**Problem to work on:**
Copy every line, exactly and only, from the line containing "Keep writing the" to the line containing "n5 = N('TexNoise', i_Scale=9.0, i_Detail=6.0, i_Roughness=.7);", both lines included.

**Supplied entries:**
· · · · ·

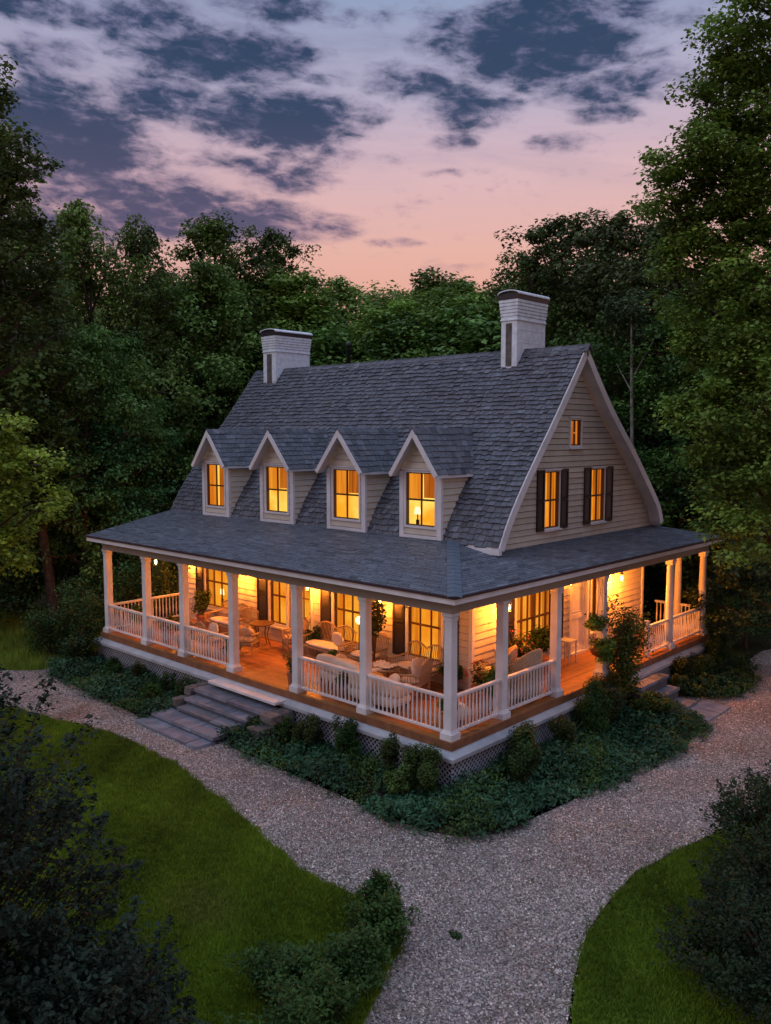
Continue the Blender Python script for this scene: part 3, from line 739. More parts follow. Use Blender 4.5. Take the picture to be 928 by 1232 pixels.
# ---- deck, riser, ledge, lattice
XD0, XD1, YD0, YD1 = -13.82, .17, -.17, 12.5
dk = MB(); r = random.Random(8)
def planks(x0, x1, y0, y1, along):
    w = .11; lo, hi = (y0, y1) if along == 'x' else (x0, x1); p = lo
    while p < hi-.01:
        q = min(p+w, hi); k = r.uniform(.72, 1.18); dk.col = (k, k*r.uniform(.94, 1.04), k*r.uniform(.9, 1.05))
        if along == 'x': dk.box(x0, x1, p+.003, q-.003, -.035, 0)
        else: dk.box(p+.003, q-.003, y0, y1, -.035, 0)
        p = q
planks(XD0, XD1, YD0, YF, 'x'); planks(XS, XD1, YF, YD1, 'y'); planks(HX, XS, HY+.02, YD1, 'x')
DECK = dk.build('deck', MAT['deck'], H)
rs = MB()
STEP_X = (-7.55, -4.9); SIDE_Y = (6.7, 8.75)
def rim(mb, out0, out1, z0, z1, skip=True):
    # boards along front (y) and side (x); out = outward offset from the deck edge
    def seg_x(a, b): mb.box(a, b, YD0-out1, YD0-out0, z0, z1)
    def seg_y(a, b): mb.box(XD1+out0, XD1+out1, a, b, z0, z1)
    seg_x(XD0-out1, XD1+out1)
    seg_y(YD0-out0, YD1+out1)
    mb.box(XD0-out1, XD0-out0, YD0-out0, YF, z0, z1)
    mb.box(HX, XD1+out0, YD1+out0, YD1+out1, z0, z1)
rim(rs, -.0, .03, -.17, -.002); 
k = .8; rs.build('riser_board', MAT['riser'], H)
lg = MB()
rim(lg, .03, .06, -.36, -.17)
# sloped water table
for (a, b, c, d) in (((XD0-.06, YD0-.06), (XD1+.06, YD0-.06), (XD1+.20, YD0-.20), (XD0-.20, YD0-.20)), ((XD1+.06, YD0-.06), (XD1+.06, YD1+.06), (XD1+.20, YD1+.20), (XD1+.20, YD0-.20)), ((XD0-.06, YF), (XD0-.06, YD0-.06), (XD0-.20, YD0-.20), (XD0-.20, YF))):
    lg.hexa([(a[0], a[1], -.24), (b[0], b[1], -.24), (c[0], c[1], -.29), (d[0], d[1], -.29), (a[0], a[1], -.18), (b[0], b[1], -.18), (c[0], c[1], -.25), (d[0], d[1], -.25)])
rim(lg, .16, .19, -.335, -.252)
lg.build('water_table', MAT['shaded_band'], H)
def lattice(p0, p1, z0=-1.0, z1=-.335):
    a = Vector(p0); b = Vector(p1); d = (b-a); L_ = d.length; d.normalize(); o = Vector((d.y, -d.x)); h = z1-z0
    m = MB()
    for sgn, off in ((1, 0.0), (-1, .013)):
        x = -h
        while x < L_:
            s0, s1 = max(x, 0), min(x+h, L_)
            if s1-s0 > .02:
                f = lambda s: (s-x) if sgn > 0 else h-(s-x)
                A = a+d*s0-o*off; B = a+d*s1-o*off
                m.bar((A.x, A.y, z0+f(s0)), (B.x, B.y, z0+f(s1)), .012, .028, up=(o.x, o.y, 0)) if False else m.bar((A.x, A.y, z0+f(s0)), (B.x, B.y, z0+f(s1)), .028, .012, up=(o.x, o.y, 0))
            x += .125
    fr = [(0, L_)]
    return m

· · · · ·

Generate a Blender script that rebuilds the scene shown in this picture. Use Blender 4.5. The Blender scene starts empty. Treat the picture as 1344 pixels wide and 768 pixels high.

· · · · ·

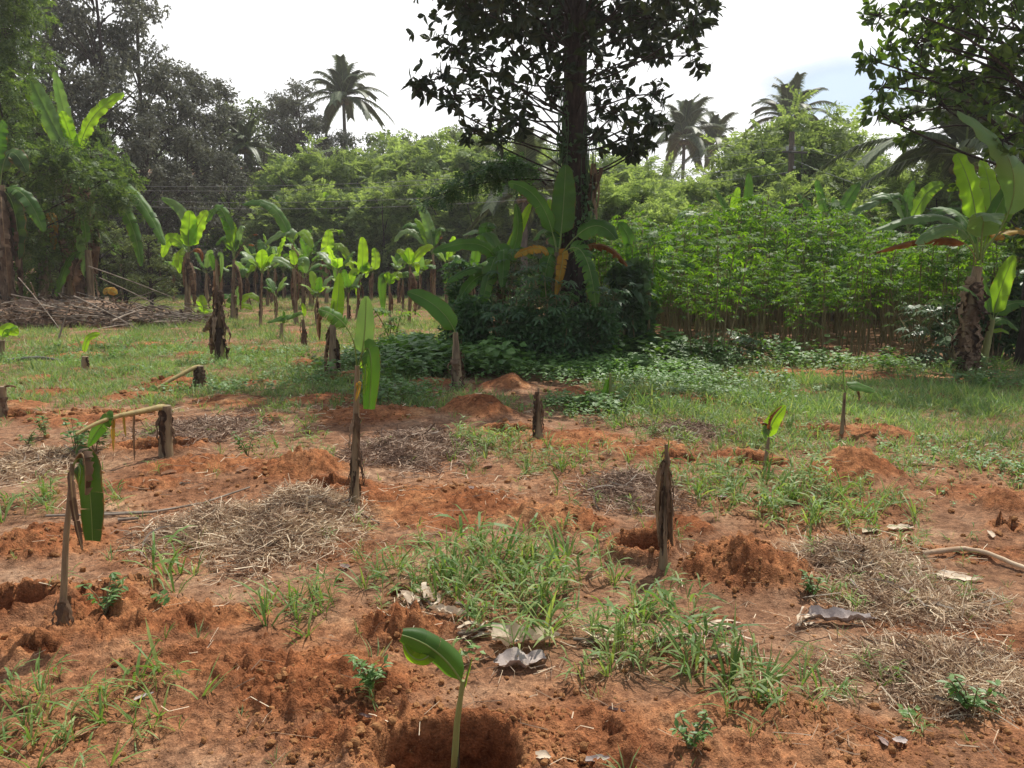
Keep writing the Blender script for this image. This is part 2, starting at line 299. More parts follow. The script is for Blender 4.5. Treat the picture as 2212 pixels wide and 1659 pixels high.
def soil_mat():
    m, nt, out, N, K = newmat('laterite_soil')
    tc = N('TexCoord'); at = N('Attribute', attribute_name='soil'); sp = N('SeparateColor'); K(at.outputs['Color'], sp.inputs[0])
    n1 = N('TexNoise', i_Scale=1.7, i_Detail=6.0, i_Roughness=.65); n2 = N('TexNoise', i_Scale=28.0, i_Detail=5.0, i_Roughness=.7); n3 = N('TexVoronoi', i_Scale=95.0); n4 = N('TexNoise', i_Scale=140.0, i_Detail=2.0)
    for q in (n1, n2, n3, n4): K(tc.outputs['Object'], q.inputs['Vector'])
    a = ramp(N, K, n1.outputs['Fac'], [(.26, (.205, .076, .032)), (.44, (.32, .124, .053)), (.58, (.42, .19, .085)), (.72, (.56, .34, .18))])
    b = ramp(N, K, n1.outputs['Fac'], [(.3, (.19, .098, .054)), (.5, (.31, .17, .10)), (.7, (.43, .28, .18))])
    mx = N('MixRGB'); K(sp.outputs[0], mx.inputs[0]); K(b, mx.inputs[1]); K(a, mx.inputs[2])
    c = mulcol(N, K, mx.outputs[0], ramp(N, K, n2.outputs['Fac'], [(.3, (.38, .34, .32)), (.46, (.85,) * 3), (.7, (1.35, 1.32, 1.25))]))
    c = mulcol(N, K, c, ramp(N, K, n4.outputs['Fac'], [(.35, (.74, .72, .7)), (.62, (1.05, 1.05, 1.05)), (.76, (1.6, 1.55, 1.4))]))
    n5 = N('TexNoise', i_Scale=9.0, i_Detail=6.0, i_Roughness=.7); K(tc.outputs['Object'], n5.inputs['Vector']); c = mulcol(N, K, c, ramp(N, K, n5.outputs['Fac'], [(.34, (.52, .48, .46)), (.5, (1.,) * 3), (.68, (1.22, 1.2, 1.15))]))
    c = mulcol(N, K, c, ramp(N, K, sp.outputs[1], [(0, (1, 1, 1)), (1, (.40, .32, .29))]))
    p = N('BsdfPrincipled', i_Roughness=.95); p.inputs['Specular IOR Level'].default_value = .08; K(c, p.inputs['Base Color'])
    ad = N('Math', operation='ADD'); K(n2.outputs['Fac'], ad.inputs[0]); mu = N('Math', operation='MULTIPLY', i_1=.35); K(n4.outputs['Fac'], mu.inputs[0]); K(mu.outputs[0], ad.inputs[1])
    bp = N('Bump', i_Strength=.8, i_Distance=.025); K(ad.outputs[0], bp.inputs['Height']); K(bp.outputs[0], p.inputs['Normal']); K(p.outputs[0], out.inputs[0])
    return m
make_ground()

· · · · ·

**The response:**
Keep writing the Blender script for this image. This is part 2, starting at line 299. More parts follow. The script is for Blender 4.5. Treat the picture as 2212 pixels wide and 1659 pixels high.
def soil_mat():
    m, nt, out, N, K = newmat('laterite_soil')
    tc = N('TexCoord'); at = N('Attribute', attribute_name='soil'); sp = N('SeparateColor'); K(at.outputs['Color'], sp.inputs[0])
    n1 = N('TexNoise', i_Scale=1.7, i_Detail=6.0, i_Roughness=.65); n2 = N('TexNoise', i_Scale=28.0, i_Detail=5.0, i_Roughness=.7); n3 = N('TexVoronoi', i_Scale=95.0); n4 = N('TexNoise', i_Scale=140.0, i_Detail=2.0)
    for q in (n1, n2, n3, n4): K(tc.outputs['Object'], q.inputs['Vector'])
    a = ramp(N, K, n1.outputs['Fac'], [(.26, (.205, .076, .032)), (.44, (.32, .124, .053)), (.58, (.42, .19, .085)), (.72, (.56, .34, .18))])
    b = ramp(N, K, n1.outputs['Fac'], [(.3, (.19, .098, .054)), (.5, (.31, .17, .10)), (.7, (.43, .28, .18))])
    mx = N('MixRGB'); K(sp.outputs[0], mx.inputs[0]); K(b, mx.inputs[1]); K(a, mx.inputs[2])
    c = mulcol(N, K, mx.outputs[0], ramp(N, K, n2.outputs['Fac'], [(.3, (.38, .34, .32)), (.46, (.85,) * 3), (.7, (1.35, 1.32, 1.25))]))
    c = mulcol(N, K, c, ramp(N, K, n4.outputs['Fac'], [(.35, (.74, .72, .7)), (.62, (1.05, 1.05, 1.05)), (.76, (1.6, 1.55, 1.4))]))
    n5 = N('TexNoise', i_Scale=9.0, i_Detail=6.0, i_Roughness=.7); K(tc.outputs['Object'], n5.inputs['Vector']); c = mulcol(N, K, c, ramp(N, K, n5.outputs['Fac'], [(.34, (.52, .48, .46)), (.5, (1.,) * 3), (.68, (1.22, 1.2, 1.15))]))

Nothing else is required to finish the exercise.